Evitt's complaint seeks damages "in excess of $100,788." (R. Doc. 5 at 3.) However, Evitt's § 1983 claim cannot be counted towards the jurisdictional amount because, as discussed above, "it is apparent to a legal certainty" that Evitt could not recover on this claim. Miera, 143 F.3d at 1340 (quoting St. Paul Mercury Indem. Co., 303 U.S. at 289); see also Polk County, 454 U.S. at 318-19 & nn.7 & 9; Lemmons, 39 F.3d at 266. As a result of the defects in Evitt's complaint, the true amount in controversy at the time of the complaint is not the $100,788 Evitt pleaded, but rather that number reduced by the $33,596 Evitt sought under his § 1983 claim. Thus, the true amount in controversy is only $67,192.
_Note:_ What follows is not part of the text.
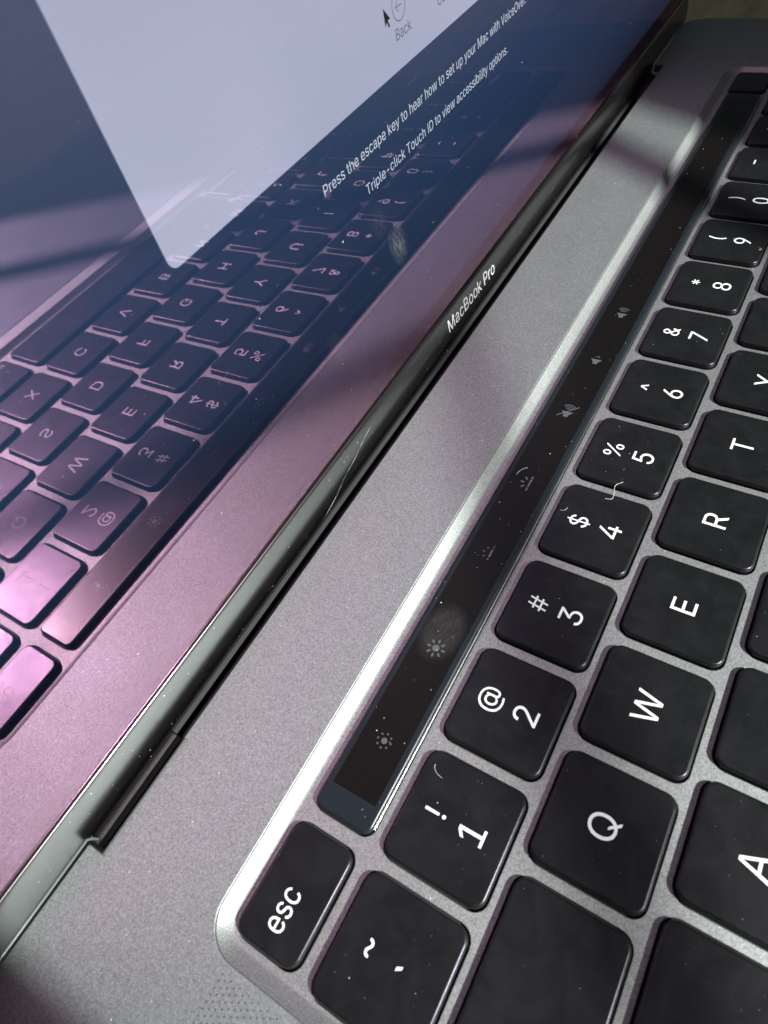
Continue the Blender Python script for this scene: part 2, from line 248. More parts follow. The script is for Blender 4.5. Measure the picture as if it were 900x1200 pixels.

Finally, we note three additional points bearing on the amount in controversy. First, Evitt's complaint seeks punitive damages.(3) Although under some circumstances Oklahoma law places no cap on a punitive damages award, see Okla. Stat. Ann. tit. 23, § 9.1(D) (West Supp. 2000), Evitt has limited the amount of punitive damages he seeks under his breach of contract claim to "treble damages," (R. Doc. 5 at 2), and has stated the total award requested, including punitives, in his complaint. Because "the sum claimed by the plaintiff controls if the claim is apparently made in good faith," the amount in controversy attributable to punitive damages from Evitt's breach of contract claim is limited to the amount explicitly stated in Evitt's complaint. State Farm Mut. Auto. Ins. Co., 149 F.3d at 1271 (quoting St. Paul Mercury Indem. Co., 303 U.S. at 288). Second, Evitt's claim for fraudulent misrepresentation seeks damages "in excess of" $33,596, which includes treble punitive damages. (R. Doc. 5 at 3.) However, this Circuit has held a claim for damages "in excess of" an amount that is itself less than the jurisdictional minimum is not sufficient to confer jurisdiction. See Laughlin v. Kmart Corp., 50 F.3d, 871, 873 (10th Cir. 1995). Third, Evitt seeks attorney's fees. "[W]hen a statute permits recovery of attorney's fees[,] a reasonable estimate may be used in calculating the necessary jurisdictional amount . . . ." Miera, 143 F.3d at 1340 (citing Missouri State Life Ins. Co. v. Jones, 290 U.S. 199, 202 (1933)). Here, however, Evitt's complaint cites no statute authorizing attorney's fees. For these reasons, Evitt's complaint does not establish that the amount in controversy exceeds $75,000 and is thus insufficient to permit diversity jurisdiction.

Because we find that the federal courts lack subject matter jurisdiction over this action, we DISMISS the appeal and REMAND to the district court to vacate the default judgment and dismiss this action.

The mandate shall issue forthwith.


Carlos F. Lucero

Circuit Judge

Click footnote number to return to corresponding location in the text.

*. The case is unanimously ordered submitted without oral argument pursuant to Fed. R. App. P. 34(a)(2) and 10th Cir. R. 34.1(G). This order and judgment is not binding precedent, except under the doctrines of law of the case, res judicata, and collateral estoppel. The court generally disfavors the citation of orders and judgments; nevertheless, an order and judgment may be cited under the terms and conditions of 10th Cir. R. 36.3.

1. Durland's motion to withdraw was based on Evitt's alleged failure to communicate with him.

2. Thus, the fact that the district court awarded Evitt $100,000 in punitive damages is irrelevant to our analysis.

3. Throughout his complaint, Evitt cites Okla. Stat. Ann. tit. 23, § 9 to support his claims for punitive damages. However, this statute was repealed in 1995 and replaced with a somewhat similar statute, Okla. Stat. Ann. tit. 23, § 9.1 (West Supp. 2000). Thus, we construe Evitt's complaint as seeking punitive damages under the current Oklahoma statute authorizing them.